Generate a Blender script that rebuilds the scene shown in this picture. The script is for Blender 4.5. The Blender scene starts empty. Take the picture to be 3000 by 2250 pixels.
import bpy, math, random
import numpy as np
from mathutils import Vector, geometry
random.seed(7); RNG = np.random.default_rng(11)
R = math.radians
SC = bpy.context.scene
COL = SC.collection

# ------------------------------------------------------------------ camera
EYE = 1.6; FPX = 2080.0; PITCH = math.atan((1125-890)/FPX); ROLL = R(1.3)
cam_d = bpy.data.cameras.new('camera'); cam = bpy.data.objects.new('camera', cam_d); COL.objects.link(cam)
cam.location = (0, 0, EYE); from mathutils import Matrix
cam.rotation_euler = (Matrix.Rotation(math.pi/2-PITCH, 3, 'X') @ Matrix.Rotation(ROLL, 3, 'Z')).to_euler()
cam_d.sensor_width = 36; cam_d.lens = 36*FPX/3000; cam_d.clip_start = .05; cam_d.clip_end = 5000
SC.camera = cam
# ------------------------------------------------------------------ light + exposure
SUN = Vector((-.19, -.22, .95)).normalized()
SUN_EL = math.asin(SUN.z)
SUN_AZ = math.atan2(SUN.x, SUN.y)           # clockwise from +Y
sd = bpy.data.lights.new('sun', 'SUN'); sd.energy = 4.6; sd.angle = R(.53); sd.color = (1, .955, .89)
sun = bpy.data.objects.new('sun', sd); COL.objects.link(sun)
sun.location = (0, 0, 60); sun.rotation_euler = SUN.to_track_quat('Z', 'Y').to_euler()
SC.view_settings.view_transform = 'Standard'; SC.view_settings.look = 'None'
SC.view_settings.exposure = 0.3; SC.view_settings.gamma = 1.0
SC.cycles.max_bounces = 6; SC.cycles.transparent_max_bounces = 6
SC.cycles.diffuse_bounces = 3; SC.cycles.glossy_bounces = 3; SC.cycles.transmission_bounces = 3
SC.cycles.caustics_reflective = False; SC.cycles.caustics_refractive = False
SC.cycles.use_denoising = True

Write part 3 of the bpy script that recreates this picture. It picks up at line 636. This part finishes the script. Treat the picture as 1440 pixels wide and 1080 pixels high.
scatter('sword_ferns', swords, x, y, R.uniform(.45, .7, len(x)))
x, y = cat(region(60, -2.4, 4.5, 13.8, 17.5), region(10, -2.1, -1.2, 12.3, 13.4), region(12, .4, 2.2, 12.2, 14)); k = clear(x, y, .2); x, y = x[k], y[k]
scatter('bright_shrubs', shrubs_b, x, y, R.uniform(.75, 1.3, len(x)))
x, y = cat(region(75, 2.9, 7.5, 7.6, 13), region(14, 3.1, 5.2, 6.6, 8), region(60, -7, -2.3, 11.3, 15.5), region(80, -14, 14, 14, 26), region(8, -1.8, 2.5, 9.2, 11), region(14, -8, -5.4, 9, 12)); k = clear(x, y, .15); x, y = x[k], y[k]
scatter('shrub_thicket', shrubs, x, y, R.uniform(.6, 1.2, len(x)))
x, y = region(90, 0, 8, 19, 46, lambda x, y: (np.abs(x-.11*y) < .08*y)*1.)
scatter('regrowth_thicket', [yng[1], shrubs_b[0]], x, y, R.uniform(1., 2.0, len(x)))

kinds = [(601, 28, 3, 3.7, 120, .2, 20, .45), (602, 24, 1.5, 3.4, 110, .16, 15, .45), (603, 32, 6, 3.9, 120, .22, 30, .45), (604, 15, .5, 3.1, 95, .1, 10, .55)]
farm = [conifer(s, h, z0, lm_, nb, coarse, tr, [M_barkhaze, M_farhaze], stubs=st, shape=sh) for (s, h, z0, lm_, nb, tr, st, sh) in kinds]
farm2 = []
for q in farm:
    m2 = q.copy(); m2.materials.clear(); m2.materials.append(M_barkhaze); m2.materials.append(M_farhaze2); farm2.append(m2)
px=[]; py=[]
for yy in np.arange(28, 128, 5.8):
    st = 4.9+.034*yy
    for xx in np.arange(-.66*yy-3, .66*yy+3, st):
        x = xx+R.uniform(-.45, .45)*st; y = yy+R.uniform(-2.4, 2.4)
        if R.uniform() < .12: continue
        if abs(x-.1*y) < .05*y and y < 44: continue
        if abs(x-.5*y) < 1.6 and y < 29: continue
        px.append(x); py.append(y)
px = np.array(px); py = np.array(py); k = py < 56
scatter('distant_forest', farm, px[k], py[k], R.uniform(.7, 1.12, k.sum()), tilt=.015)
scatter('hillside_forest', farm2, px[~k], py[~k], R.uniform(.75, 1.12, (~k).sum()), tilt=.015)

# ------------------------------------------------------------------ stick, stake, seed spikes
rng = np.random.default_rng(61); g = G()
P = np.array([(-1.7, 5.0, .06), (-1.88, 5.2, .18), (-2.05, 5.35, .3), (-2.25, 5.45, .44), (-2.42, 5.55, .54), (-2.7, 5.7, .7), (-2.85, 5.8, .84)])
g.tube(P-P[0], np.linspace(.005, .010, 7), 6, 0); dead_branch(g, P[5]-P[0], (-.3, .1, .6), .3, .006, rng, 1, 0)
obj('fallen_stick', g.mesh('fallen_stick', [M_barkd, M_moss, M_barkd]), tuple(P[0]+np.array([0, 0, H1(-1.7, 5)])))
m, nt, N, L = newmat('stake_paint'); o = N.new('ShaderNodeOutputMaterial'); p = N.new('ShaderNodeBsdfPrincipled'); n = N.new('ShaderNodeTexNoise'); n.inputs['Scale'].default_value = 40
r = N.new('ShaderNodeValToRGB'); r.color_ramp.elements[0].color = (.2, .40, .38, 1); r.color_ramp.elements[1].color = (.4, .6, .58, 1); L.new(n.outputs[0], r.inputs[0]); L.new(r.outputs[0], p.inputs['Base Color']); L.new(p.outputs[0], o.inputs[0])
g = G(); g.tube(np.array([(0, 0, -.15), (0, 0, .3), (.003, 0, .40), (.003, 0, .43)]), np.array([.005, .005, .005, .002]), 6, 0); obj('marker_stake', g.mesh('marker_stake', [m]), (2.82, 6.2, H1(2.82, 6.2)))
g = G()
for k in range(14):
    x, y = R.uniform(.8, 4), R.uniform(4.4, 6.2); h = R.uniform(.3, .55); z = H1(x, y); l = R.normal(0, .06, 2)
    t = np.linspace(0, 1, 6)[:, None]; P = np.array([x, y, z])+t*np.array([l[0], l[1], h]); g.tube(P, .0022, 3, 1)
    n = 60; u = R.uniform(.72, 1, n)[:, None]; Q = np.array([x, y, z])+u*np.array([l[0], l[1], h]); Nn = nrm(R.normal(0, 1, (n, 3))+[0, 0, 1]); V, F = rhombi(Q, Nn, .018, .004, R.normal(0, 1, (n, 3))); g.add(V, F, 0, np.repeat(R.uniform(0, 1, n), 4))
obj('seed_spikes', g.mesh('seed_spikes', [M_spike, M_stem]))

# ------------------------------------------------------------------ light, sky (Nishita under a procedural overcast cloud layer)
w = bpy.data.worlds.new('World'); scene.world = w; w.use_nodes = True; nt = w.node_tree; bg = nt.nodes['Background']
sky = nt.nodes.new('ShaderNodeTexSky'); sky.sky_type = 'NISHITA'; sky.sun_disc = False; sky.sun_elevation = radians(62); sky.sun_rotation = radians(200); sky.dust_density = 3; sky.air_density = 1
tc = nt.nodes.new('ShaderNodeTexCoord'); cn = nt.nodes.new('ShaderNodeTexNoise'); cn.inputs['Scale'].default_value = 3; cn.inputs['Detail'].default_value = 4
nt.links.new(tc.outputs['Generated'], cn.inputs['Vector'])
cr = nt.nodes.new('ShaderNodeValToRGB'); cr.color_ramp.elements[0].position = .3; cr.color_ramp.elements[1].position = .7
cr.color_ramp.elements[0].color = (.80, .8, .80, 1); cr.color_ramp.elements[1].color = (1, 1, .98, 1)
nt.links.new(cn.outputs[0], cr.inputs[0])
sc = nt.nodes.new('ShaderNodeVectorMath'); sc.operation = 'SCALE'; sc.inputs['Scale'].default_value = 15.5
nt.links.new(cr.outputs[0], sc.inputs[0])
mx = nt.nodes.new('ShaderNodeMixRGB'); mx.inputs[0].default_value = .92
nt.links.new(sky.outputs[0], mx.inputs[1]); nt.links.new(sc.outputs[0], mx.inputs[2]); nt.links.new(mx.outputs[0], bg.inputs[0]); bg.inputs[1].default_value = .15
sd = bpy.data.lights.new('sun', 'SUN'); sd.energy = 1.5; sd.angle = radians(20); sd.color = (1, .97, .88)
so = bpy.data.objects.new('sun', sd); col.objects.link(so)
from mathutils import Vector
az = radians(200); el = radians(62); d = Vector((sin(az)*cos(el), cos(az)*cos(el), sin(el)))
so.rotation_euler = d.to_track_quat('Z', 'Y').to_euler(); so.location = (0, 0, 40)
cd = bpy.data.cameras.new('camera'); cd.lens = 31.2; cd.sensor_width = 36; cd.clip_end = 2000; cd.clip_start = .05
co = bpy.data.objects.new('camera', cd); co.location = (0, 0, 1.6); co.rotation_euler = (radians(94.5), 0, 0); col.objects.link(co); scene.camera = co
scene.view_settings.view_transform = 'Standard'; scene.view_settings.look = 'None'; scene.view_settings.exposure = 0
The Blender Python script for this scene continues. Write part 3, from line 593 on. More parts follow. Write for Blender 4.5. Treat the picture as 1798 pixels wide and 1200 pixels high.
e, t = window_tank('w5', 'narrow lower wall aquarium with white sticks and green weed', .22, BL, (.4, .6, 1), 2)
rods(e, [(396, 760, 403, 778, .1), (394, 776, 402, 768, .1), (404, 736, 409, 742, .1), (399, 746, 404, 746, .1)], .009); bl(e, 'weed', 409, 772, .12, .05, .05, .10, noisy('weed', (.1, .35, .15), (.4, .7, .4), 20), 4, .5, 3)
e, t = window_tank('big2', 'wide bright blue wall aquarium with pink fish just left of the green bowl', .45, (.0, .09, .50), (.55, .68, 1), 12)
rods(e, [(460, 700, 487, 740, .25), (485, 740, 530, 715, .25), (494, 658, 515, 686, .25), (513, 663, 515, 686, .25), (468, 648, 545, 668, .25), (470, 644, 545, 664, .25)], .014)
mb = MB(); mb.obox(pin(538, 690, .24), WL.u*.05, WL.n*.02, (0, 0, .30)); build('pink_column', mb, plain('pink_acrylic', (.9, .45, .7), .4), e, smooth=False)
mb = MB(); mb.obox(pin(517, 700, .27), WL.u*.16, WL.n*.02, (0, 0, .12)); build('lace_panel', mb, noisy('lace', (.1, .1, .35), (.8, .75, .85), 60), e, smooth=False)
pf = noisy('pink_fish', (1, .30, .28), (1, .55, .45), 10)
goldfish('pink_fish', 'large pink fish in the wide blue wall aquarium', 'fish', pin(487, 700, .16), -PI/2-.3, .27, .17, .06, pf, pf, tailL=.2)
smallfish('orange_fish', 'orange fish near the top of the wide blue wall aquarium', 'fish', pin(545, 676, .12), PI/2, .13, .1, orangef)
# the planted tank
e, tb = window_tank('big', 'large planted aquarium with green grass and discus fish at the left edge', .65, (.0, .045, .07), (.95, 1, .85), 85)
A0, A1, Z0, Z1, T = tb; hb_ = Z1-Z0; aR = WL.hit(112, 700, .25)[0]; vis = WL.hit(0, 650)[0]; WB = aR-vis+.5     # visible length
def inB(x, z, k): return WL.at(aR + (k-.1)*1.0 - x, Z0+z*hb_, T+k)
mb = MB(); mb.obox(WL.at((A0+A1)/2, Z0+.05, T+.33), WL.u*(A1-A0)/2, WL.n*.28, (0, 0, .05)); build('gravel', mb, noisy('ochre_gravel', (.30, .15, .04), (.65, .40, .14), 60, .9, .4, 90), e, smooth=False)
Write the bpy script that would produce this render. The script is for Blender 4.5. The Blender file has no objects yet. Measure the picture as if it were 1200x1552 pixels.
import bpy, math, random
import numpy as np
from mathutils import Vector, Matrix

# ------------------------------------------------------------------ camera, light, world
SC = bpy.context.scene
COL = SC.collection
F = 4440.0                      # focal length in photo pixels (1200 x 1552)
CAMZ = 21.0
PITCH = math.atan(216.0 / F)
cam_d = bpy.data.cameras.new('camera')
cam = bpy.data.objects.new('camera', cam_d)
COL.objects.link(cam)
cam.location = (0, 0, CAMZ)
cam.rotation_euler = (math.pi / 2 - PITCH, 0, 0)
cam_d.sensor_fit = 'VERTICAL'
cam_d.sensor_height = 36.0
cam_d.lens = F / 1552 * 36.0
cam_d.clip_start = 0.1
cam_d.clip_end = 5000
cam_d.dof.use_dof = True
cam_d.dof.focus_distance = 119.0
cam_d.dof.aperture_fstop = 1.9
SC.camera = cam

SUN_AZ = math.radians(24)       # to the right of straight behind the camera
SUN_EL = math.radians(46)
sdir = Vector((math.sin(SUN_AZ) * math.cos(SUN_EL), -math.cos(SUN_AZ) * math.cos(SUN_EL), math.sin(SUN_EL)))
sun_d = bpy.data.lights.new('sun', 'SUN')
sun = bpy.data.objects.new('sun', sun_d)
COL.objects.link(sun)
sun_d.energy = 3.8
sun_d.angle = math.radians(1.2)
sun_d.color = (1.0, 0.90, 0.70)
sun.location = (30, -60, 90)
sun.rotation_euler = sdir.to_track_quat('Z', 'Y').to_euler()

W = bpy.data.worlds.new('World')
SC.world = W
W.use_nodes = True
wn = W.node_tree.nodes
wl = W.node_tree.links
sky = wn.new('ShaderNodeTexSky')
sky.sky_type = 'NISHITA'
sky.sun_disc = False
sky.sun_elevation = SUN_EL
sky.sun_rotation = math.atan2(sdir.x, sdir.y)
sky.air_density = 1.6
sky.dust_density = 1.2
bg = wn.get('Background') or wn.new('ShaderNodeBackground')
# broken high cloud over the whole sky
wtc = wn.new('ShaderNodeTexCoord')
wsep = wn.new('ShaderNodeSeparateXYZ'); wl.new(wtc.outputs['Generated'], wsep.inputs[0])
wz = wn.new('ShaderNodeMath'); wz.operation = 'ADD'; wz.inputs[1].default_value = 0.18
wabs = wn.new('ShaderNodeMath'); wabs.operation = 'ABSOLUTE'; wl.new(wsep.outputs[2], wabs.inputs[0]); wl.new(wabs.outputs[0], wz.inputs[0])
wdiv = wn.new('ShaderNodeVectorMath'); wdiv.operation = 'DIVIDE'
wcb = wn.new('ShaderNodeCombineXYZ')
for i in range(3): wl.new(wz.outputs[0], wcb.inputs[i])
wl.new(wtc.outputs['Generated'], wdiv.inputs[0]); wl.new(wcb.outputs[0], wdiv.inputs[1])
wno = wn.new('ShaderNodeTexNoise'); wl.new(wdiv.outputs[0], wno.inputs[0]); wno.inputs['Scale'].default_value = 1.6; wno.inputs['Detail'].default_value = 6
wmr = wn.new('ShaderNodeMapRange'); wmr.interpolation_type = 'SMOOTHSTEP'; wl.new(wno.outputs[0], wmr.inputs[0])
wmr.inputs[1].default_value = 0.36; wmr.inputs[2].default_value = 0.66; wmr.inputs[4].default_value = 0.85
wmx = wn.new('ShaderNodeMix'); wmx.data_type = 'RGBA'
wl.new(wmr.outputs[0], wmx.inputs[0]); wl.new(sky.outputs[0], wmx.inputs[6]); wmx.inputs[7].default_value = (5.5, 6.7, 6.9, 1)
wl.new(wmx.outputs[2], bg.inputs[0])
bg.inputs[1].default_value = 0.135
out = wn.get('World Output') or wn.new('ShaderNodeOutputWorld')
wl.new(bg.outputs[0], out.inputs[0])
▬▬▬
[Objective]: Exact duplication is required for the lines above, from the line that contains "Write the bpy" to the line that contains "from mathutils import Vector, Matrix", inclusive; omit all others.

[Exercise solution]:
Write the bpy script that would produce this render. The script is for Blender 4.5. The Blender file has no objects yet. Measure the picture as if it were 1200x1552 pixels.
import bpy, math, random
import numpy as np
from mathutils import Vector, Matrix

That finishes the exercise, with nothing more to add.